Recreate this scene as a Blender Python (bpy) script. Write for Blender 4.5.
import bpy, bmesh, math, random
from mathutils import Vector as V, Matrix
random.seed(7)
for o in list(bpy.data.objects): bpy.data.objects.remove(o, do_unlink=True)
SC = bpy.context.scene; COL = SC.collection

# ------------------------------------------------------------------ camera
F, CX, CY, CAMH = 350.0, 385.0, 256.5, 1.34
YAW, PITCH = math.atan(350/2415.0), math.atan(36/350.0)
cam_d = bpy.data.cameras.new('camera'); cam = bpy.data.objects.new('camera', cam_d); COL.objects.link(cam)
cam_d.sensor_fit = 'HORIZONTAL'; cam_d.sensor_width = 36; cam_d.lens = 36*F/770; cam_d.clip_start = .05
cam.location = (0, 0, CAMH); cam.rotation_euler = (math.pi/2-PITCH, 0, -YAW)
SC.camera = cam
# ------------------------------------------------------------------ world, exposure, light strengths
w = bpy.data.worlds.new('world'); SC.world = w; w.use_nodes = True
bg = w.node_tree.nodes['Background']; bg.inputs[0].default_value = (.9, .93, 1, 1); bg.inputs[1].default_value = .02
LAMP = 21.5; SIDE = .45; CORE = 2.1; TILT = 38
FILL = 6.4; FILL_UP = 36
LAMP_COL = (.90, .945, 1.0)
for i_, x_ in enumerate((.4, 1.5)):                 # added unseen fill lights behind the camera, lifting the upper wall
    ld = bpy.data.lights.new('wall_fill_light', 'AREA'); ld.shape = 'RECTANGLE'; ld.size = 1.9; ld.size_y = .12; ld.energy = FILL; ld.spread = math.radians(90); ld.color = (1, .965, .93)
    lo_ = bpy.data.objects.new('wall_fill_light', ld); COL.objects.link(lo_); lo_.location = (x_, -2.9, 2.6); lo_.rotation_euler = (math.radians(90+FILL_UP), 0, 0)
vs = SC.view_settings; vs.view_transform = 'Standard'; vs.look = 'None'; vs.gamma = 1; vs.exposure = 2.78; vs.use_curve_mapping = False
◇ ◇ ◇
» Goal
Please output the complete data exactly.

» The response
Recreate this scene as a Blender Python (bpy) script. Write for Blender 4.5.
import bpy, bmesh, math, random
from mathutils import Vector as V, Matrix
random.seed(7)
for o in list(bpy.data.objects): bpy.data.objects.remove(o, do_unlink=True)
SC = bpy.context.scene; COL = SC.collection

# ------------------------------------------------------------------ camera
F, CX, CY, CAMH = 350.0, 385.0, 256.5, 1.34
YAW, PITCH = math.atan(350/2415.0), math.atan(36/350.0)
cam_d = bpy.data.cameras.new('camera'); cam = bpy.data.objects.new('camera', cam_d); COL.objects.link(cam)
cam_d.sensor_fit = 'HORIZONTAL'; cam_d.sensor_width = 36; cam_d.lens = 36*F/770; cam_d.clip_start = .05
cam.location = (0, 0, CAMH); cam.rotation_euler = (math.pi/2-PITCH, 0, -YAW)
SC.camera = cam
# ------------------------------------------------------------------ world, exposure, light strengths
w = bpy.data.worlds.new('world'); SC.world = w; w.use_nodes = True
bg = w.node_tree.nodes['Background']; bg.inputs[0].default_value = (.9, .93, 1, 1); bg.inputs[1].default_value = .02
LAMP = 21.5; SIDE = .45; CORE = 2.1; TILT = 38
FILL = 6.4; FILL_UP = 36
LAMP_COL = (.90, .945, 1.0)
for i_, x_ in enumerate((.4, 1.5)):                 # added unseen fill lights behind the camera, lifting the upper wall
    ld = bpy.data.lights.new('wall_fill_light', 'AREA'); ld.shape = 'RECTANGLE'; ld.size = 1.9; ld.size_y = .12; ld.energy = FILL; ld.spread = math.radians(90); ld.color = (1, .965, .93)
    lo_ = bpy.data.objects.new('wall_fill_light', ld); COL.objects.link(lo_); lo_.location = (x_, -2.9, 2.6); lo_.rotation_euler = (math.radians(90+FILL_UP), 0, 0)
vs = SC.view_settings; vs.view_transform = 'Standard'; vs.look = 'None'; vs.gamma = 1; vs.exposure = 2.78; vs.use_curve_mapping = False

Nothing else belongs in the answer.